Certo, la Carta va interpretata e fatta vivere nel tempo, ma ciò non significa che lo si debba fare necessariamente in senso “progressivo”, come oggi una certa ideologia comune vorrebbe. Pur non essendo un costituzionalista, la mia impressione è che sia sbagliata, o meglio illiberale, proprio la “filosofia” che sta alla base della pronuncia della Corte, che è poi l’idea di voler imporre per via politica o giuridica una norma alla società anche se essa non sia affatto emersa dalla società stessa come un improrogabile bisogno. Insomma, è qui all’opera, a me sembra, il solito costruttivismo, cioè la superbia del legislatore che crede di saperne più di coloro, uomini e donne ovviamente, a cui la legge si applicherà, e che quindi in base a un principio astratto vuole “ridisegnare” e “raddrizzare” la società “storta” che abbiamo ereditato.

In questo, davvero, il diritto consuetudinario anglosassone dimostra una netta “superiorità  morale” su quello razionalistico continentale, il quale non tiene in conto che la razionalità è anche quella che si sedimenta nelle tradizioni di una società. Che ovviamente non sono e non vanno concepite come statiche, ma che non possono essere resettate senza che se ne siano verificate le condizioni. E sinceramente questo sentirsi discriminati per non avere un doppio cognome non mi pare proprio che sia un problema particolarmente avvertito dalle donne e dagli uomini di questa nostra Italia martoriata (e con ben più gravi problemi da affrontare).

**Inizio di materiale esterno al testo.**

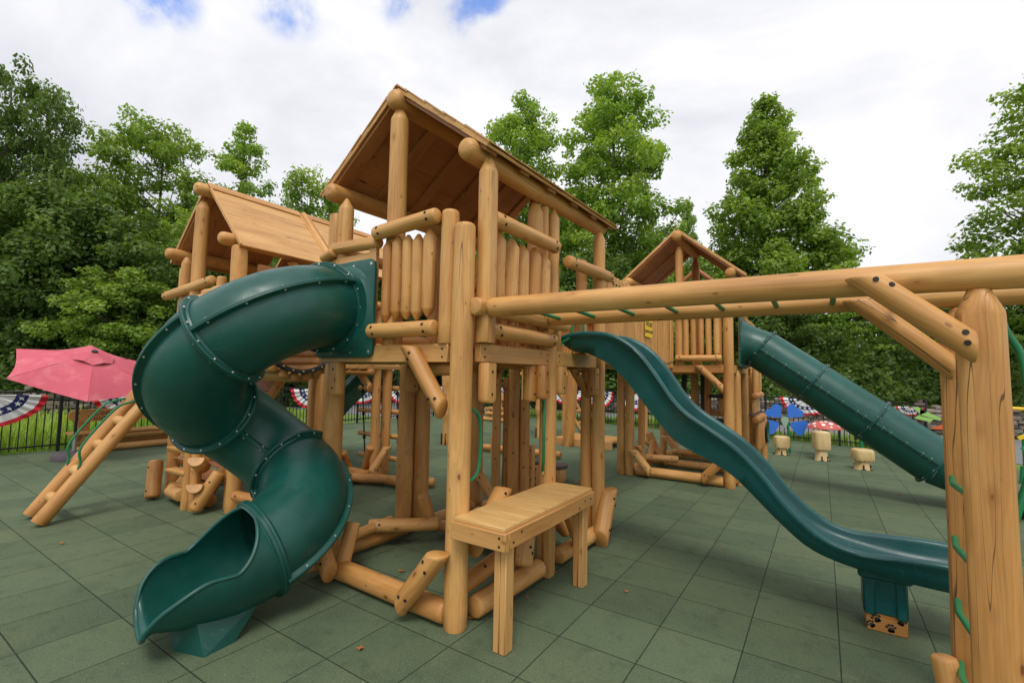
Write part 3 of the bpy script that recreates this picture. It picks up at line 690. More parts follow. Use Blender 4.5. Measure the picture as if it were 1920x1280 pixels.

C’è poi più in generale, alla base di tutto, un problema filosofico che andrebbe affrontato, anche se non si richiede certo al legislatore di farlo. Bisognerebbe cioè chiedersi cosa significhi effettivamente il principio di uguaglianza in una società libera: può essere un assoluto? Può essere assunto come ispiratore di ogni norma? Ora, a parte il fatto ben risaputo che una cosa è l’uguaglianza e un’ altra è l’ugualitarismo, il quale, volendo eliminare le differenze fra gli umani, finisce per essere esso stesso discriminante, il fatto da considerare e tenere ben presente come quel principio abbia una forza altamente corrosiva e vada quindi usato con sagacia e discernimento.

Pretendere che istituzioni come la scuola, la famiglia, l’impresa, seguano il modello democratico e abbandonino ogni principio gerarchico, significa semplicemente farle morire, e far morire con loro la stessa società. Un minimo di gerarchia, e distinzioni delle funzioni, ci vuole sempre, anche se se poi e giustamente la gerarchia non va concepita in modo astratto e rigido. Ognuno di noi, anche l’uomo più potente, è “signore” per certi versi e “servo” per altri, in un rapporto che può cambiare ma che non può essere eliminato. Oggi le donne si sono “emancipate” per molti versi, ed è un bene. Così come un bene è sicuramente che questo processo continui. Ridurre però a facili schematismi i rapporti di potere, e pensare che essi semplicemente possano sparire dalla faccia della terra, è non solo utopistico ma anche deleterio. Altri se ne creerebbero con la pretesa di non esserlo. E sarebbero i più pericolosi.